Lo sceneggiato RAI L’uomo del tesoro di Priamo illustra invece la biografia di Heinrich Schliemann (1822-1890), imprenditore tedesco e cultore di antichità classiche, nonché pioniere dell’archeologia moderna. Le sue intuizioni lo portarono a non trascurare, nella pianificazione delle ricerche sul campo, le fonti letterarie antiche (soprattutto i poemi epici), ritenendole ricchissime di indicazioni topografiche ma spesso liquidate dagli accademici come favole senza alcun fondamento storico. Scoprì così le vestigia della città di Troia e ivi un tesoro da lui attribuito al re Priamo, che però studi successivi retrodatarono rispetto alle vicende narrate nell’Iliade.
Per questo sceneggiato, Grano, con il contributo di Gianni Oddi negli arrangiamenti e nella direzione d’orchestra, sceglie un profilo più commerciale, sciorinando una teoria di sapori armonici e timbrici (in particolare derivanti da cordofoni di area extra colta) tipici del Mediterraneo orientale (Grecia e Turchia).

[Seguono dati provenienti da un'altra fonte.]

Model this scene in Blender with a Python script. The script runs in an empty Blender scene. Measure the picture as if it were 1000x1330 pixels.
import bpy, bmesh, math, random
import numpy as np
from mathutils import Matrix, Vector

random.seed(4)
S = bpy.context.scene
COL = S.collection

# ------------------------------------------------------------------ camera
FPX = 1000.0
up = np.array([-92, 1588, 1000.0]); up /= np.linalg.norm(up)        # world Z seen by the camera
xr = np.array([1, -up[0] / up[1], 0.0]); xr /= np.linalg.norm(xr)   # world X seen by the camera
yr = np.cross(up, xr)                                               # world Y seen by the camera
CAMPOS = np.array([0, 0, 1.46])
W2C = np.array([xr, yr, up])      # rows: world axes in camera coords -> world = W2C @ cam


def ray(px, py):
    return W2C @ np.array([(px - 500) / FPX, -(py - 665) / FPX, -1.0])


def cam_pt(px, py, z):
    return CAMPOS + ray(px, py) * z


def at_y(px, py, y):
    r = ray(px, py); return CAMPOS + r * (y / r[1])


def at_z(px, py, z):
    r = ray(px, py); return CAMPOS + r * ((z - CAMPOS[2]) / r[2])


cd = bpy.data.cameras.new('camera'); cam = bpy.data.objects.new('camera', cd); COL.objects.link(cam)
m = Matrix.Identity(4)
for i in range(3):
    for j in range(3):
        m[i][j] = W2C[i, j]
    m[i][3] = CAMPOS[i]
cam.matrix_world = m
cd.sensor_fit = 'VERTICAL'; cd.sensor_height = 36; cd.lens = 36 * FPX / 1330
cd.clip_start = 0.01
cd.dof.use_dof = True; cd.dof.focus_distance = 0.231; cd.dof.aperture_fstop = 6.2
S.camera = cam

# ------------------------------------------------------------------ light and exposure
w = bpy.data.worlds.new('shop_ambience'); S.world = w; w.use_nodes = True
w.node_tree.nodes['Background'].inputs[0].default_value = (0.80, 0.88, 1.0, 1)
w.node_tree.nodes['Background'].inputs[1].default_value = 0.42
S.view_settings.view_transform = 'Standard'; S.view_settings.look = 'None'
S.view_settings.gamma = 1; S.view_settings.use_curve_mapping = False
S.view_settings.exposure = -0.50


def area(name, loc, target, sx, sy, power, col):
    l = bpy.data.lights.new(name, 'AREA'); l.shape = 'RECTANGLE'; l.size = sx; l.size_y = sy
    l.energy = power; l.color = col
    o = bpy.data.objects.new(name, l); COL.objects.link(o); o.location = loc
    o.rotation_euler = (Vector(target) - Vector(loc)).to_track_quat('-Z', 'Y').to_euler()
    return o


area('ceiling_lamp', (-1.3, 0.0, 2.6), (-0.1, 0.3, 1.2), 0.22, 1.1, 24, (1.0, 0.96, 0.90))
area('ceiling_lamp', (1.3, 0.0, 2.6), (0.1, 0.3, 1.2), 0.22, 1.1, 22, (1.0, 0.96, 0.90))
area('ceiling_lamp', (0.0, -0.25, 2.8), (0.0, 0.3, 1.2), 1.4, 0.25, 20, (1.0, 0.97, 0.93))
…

Ecco allora il bouzouki di “Burnabashi”, inserito in un contesto di pop moderno con assoli di tromba; il sitar, il flauto e i sonagli etnicamente amalgamati in “Danza turca”; il sirtaki trombettistico, poi ripetuto più lentamente per bouzouki ne “Il canto del bouzouki”, di “Tema di Schliemann”, con interventi di tromba ed oboe; il solitario flauto di “Micene”, che sembra aprire un dialogo sommesso con le civiltà passate.
Sono invece tre i brani riferibili al comparto atmosferico: gli sperimentalismi onomatopeici di “Ricerche archeologiche”; le dissonanze misteriose di “Maschera di Agamennone”; i profondi ed ossessivi echeggiamenti di “Mistero di Troia”.
Infine, il valzer orchestrale di “Infanzia di Schliemann” è un richiamo alle origini germaniche dello studioso.
Il disco ripropone, senza aggiunta di inediti, le tracklist di due 33 giri della Pegaso, usciti all’epoca come materiale di repertorio per sonorizzazioni e non destinati alla vendita.